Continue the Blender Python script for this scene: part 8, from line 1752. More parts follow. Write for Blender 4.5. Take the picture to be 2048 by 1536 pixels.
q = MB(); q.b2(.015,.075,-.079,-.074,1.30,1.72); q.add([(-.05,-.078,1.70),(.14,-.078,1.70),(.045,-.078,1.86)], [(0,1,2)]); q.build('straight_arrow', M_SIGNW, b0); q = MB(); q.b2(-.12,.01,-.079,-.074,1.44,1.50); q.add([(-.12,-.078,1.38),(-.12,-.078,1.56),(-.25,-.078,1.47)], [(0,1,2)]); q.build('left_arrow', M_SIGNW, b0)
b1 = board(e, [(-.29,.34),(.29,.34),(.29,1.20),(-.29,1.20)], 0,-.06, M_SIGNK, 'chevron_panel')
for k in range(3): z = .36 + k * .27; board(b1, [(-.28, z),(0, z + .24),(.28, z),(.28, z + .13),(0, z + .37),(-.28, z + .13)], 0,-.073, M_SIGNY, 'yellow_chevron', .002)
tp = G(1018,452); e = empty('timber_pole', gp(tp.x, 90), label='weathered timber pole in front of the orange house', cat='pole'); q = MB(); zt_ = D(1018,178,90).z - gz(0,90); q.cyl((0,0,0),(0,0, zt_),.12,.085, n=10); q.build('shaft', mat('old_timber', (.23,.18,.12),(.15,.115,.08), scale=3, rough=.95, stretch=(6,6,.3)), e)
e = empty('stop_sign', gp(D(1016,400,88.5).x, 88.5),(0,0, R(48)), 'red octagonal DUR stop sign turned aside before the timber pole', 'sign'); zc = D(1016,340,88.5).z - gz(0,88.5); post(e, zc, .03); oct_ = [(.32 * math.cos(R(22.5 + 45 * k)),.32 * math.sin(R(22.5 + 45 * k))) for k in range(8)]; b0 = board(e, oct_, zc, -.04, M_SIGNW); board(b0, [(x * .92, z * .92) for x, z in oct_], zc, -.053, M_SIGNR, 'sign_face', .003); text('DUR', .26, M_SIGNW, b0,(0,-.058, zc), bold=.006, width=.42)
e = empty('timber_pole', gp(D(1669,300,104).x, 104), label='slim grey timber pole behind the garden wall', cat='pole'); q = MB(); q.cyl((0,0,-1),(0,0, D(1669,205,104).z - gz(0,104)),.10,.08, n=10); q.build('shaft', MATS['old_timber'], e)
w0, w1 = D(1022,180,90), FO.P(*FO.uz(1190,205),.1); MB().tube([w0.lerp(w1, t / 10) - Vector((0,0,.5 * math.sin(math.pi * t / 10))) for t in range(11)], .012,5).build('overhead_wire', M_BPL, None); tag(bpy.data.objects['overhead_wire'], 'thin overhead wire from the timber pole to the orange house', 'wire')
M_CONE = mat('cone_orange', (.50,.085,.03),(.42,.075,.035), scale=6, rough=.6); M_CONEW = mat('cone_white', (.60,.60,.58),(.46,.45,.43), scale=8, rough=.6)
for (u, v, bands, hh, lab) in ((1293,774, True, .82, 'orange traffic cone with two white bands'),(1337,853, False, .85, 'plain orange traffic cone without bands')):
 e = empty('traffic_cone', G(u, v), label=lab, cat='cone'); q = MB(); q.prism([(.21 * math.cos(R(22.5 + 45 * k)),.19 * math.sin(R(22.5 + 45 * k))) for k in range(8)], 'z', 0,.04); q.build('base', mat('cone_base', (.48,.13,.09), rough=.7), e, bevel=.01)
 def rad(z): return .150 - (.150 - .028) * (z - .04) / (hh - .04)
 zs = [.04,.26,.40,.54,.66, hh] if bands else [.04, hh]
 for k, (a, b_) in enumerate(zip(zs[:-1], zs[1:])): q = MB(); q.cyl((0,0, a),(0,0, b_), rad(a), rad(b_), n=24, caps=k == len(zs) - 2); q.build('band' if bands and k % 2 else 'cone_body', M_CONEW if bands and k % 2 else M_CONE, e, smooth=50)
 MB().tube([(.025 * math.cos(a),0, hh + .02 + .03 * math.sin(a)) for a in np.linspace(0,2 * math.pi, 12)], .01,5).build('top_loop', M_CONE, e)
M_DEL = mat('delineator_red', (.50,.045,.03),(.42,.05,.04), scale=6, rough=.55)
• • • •
- Exercise description
Restate the whole listing exactly, leaving out nothing.

- Final result
Continue the Blender Python script for this scene: part 8, from line 1752. More parts follow. Write for Blender 4.5. Take the picture to be 2048 by 1536 pixels.
q = MB(); q.b2(.015,.075,-.079,-.074,1.30,1.72); q.add([(-.05,-.078,1.70),(.14,-.078,1.70),(.045,-.078,1.86)], [(0,1,2)]); q.build('straight_arrow', M_SIGNW, b0); q = MB(); q.b2(-.12,.01,-.079,-.074,1.44,1.50); q.add([(-.12,-.078,1.38),(-.12,-.078,1.56),(-.25,-.078,1.47)], [(0,1,2)]); q.build('left_arrow', M_SIGNW, b0)
b1 = board(e, [(-.29,.34),(.29,.34),(.29,1.20),(-.29,1.20)], 0,-.06, M_SIGNK, 'chevron_panel')
for k in range(3): z = .36 + k * .27; board(b1, [(-.28, z),(0, z + .24),(.28, z),(.28, z + .13),(0, z + .37),(-.28, z + .13)], 0,-.073, M_SIGNY, 'yellow_chevron', .002)
tp = G(1018,452); e = empty('timber_pole', gp(tp.x, 90), label='weathered timber pole in front of the orange house', cat='pole'); q = MB(); zt_ = D(1018,178,90).z - gz(0,90); q.cyl((0,0,0),(0,0, zt_),.12,.085, n=10); q.build('shaft', mat('old_timber', (.23,.18,.12),(.15,.115,.08), scale=3, rough=.95, stretch=(6,6,.3)), e)
e = empty('stop_sign', gp(D(1016,400,88.5).x, 88.5),(0,0, R(48)), 'red octagonal DUR stop sign turned aside before the timber pole', 'sign'); zc = D(1016,340,88.5).z - gz(0,88.5); post(e, zc, .03); oct_ = [(.32 * math.cos(R(22.5 + 45 * k)),.32 * math.sin(R(22.5 + 45 * k))) for k in range(8)]; b0 = board(e, oct_, zc, -.04, M_SIGNW); board(b0, [(x * .92, z * .92) for x, z in oct_], zc, -.053, M_SIGNR, 'sign_face', .003); text('DUR', .26, M_SIGNW, b0,(0,-.058, zc), bold=.006, width=.42)
e = empty('timber_pole', gp(D(1669,300,104).x, 104), label='slim grey timber pole behind the garden wall', cat='pole'); q = MB(); q.cyl((0,0,-1),(0,0, D(1669,205,104).z - gz(0,104)),.10,.08, n=10); q.build('shaft', MATS['old_timber'], e)
w0, w1 = D(1022,180,90), FO.P(*FO.uz(1190,205),.1); MB().tube([w0.lerp(w1, t / 10) - Vector((0,0,.5 * math.sin(math.pi * t / 10))) for t in range(11)], .012,5).build('overhead_wire', M_BPL, None); tag(bpy.data.objects['overhead_wire'], 'thin overhead wire from the timber pole to the orange house', 'wire')
M_CONE = mat('cone_orange', (.50,.085,.03),(.42,.075,.035), scale=6, rough=.6); M_CONEW = mat('cone_white', (.60,.60,.58),(.46,.45,.43), scale=8, rough=.6)
for (u, v, bands, hh, lab) in ((1293,774, True, .82, 'orange traffic cone with two white bands'),(1337,853, False, .85, 'plain orange traffic cone without bands')):
 e = empty('traffic_cone', G(u, v), label=lab, cat='cone'); q = MB(); q.prism([(.21 * math.cos(R(22.5 + 45 * k)),.19 * math.sin(R(22.5 + 45 * k))) for k in range(8)], 'z', 0,.04); q.build('base', mat('cone_base', (.48,.13,.09), rough=.7), e, bevel=.01)
 def rad(z): return .150 - (.150 - .028) * (z - .04) / (hh - .04)
 zs = [.04,.26,.40,.54,.66, hh] if bands else [.04, hh]
 for k, (a, b_) in enumerate(zip(zs[:-1], zs[1:])): q = MB(); q.cyl((0,0, a),(0,0, b_), rad(a), rad(b_), n=24, caps=k == len(zs) - 2); q.build('band' if bands and k % 2 else 'cone_body', M_CONEW if bands and k % 2 else M_CONE, e, smooth=50)
 MB().tube([(.025 * math.cos(a),0, hh + .02 + .03 * math.sin(a)) for a in np.linspace(0,2 * math.pi, 12)], .01,5).build('top_loop', M_CONE, e)
M_DEL = mat('delineator_red', (.50,.045,.03),(.42,.05,.04), scale=6, rough=.55)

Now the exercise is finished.